Published by Mezzoid Voice Studio

Christine Thomas-O'Meally, a mezzo soprano and voice teacher currently based in the Baltimore-DC area, has performed everything from the motets of J.S. Bach to the melodies of Irving Berlin to the minimalism of Philip Glass. As an opera singer and actress, she has appeared with companies such as Charm City Players, Spotlighters Theatre, Chicago Opera Theater, Opera Theater of Northern Virginia, Opera North, the Washington Savoyards, In Tandem Theatre, Windfall Theater, The Young Victorian Theater of Baltimore, and Skylight Opera Theatre.

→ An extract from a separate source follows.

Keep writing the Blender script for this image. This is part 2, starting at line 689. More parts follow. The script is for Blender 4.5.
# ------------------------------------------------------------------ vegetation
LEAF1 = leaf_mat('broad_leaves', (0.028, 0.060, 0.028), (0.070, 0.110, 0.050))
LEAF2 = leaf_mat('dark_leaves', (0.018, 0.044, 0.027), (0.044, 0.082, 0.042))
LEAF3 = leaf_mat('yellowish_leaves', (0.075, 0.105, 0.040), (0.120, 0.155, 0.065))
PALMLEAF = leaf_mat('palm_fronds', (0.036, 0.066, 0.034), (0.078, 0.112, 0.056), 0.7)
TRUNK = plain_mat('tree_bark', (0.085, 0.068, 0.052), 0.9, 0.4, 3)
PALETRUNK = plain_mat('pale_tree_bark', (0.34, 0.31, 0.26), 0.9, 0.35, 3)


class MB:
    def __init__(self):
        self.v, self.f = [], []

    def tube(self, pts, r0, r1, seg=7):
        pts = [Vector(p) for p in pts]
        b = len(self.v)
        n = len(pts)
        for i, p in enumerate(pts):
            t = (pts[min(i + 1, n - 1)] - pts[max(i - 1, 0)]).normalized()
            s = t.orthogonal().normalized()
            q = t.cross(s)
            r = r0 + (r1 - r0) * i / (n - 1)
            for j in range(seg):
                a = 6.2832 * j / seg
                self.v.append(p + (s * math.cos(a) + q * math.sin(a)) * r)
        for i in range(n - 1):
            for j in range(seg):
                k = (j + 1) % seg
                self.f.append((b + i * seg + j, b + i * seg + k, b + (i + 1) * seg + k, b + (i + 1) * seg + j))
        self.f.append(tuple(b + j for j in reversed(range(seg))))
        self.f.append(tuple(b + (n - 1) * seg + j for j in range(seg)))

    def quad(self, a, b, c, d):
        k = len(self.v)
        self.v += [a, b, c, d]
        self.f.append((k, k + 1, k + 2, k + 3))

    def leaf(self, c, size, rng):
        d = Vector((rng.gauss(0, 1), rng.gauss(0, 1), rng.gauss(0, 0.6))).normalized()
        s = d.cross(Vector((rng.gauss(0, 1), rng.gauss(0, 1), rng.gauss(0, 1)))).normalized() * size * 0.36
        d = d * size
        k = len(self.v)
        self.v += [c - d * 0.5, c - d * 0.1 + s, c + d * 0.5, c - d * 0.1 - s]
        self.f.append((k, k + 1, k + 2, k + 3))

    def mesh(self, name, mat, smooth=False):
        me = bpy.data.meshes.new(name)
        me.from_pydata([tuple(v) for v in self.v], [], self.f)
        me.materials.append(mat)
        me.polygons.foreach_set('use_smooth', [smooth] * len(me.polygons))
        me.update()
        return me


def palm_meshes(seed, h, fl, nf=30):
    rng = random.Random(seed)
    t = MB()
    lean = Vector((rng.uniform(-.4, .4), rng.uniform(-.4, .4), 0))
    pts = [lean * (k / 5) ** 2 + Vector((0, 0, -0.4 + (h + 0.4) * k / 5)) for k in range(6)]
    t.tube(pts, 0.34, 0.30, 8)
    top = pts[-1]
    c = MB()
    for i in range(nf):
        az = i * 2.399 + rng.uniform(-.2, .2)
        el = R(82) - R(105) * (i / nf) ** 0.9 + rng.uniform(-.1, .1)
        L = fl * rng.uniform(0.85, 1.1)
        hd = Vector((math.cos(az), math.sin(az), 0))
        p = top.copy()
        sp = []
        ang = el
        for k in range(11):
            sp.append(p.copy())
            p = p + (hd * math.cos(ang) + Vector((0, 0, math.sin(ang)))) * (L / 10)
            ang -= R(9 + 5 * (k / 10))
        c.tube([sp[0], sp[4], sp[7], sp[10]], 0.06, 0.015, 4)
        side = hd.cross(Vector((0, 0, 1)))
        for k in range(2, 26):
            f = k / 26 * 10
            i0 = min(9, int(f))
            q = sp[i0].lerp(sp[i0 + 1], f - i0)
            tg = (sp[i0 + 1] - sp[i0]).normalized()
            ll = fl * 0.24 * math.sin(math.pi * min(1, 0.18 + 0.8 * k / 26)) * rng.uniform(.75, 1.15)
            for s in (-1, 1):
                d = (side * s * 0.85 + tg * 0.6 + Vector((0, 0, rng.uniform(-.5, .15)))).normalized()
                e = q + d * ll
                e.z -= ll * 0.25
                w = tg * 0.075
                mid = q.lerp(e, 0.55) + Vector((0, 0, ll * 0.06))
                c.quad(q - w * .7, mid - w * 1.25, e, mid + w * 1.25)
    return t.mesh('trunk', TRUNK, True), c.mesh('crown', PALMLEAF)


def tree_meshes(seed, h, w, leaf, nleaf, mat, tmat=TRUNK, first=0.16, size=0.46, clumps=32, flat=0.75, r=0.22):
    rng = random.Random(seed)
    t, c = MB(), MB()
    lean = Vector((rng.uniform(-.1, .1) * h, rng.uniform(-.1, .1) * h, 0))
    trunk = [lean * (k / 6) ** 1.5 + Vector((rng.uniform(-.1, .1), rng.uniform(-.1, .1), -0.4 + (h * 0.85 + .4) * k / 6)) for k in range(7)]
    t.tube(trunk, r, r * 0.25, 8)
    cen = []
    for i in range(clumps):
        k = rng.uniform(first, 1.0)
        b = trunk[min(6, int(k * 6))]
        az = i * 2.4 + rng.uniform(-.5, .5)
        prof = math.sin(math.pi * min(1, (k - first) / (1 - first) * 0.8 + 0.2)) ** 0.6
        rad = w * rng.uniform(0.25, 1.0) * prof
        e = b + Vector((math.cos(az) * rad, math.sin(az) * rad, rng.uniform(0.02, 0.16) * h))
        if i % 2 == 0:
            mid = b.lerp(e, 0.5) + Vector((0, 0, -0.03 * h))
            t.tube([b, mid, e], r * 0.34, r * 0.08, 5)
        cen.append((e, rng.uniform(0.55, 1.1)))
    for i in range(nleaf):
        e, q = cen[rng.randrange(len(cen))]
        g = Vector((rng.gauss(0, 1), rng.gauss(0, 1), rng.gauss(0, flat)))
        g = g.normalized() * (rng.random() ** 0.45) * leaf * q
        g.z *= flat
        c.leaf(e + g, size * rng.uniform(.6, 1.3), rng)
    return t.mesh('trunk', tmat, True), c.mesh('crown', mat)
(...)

She created the role of The Woman in Red in Dominick Argento’s Dream of Valentino in its world premiere with the Washington Opera and Mary Pickersgill in O'er the Ramparts at its world premiere during the Bicentennial of Battle of Baltimore at the Community College of Baltimore County. Other roles include Mrs. Paroo in Music Man, Mother Abbess in Sound of Music, Dorabella in Cosi Fan Tutte, Marcellina in Le Nozze di Figaro, both Hansel and the Witch in Hansel & Gretel, and many roles in Gilbert & Sullivan operettas. Her performance as the Housekeeper in Man of La Mancha was honored with a WATCH award nomination. Ms. Thomas-O'Meally received an M.M. in vocal performance from the Peabody Conservatory in Baltimore. She regularly attends master classes and workshops in both performance and vocal pedagogy, and is certified in all three Levels of Somatic Voicework™ The LoVetri Method. Her students have performed on national and international tours of Broadway productions, at prestigious conservatories, and in regional theater throughout the country.